OK, I think that covers the mechanics. Now, on to the plot. The blurb for the game makes a big deal out of the fact that you are, apparently, a zombie. (Or something of that nature -- all you learn in the game is that you were apparently dead before the beginning of the game, and then you're not. There's someone who might be able explain it to you but doesn't, and there's a tape which might have an explanation, but its contents never get revealed.) But, does the fact that you are a zombie (or whatever) affect the game in any way? No. You can't eat people's brains to gain their abilities; you can't turn other people into zombies; healing spells still heal you; in short, the "being a zombie" thing doesn't affect gameplay one bit. Anyway, there is a plot of some sort, but it's pretty thin. You're apparently trying to return to civilization, but you have to hack your way through various enemies first. These enemies have some personality, but it's not clear why you couldn't, say, just go around. It also feels like they ran out of time on the plot -- in addition to the aforementioned tape, which is just left hanging, the most conspicuous clue is that the story ends at the end of Level 3 -- Level 4 is just a bunch of bonus extra monsters without any plot at all. Ultimately, the questions of why you're fighting all of these enemies, or what you're gaining by doing so, are pretty much left unanswered.

Finally, the presentation. The presentation is top-notch (which is undoubtedly part of the reason this game ends up being rated so highly).
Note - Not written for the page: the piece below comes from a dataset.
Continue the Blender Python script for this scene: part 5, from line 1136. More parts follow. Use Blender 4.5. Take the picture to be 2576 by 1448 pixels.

The graphics are crisp and well-done, and the animation is nice and smooth; the sound effects are a cut above the generic terrible Flash game sound effects; there's even voice acting, which is nicely done (of course, "better than laughably terrible" already puts it way ahead of nearly all Flash games, but this is definitely good work). The music is also good (it strangely reminds me of the Heroes of Might and Magic 3 music), although it's a little too short given the number of times you'll hear it repeated.

Anyway, the initial parts of the game are pretty fun, but if you want to beat the whole game, it eventually turns into a kind of a slog. Especially if you want to beat the extra bosses in the 4th zone, which requires a lot of tedious leveling up. Still, it is a very well-crafted game, so I have to give it points for that.

(If you've read this far, here's my list of recommended skills, in no particular order: Break, for dealing with enemies that power up. Shatter Bolt, ditto. Electro Bolt, really useful for blowing off those annoying Interventions. Block, a nice all-purpose skill when you need to protect yourself. Regeneration (as many levels as you can spare), so you don't have to worry about your Focus. Heroic Intervention (level 2 is really nice), for getting rid of pesky bad status effects. You'll also want Disruption and Subversion for use against particular bosses, but you don't need them all the time.)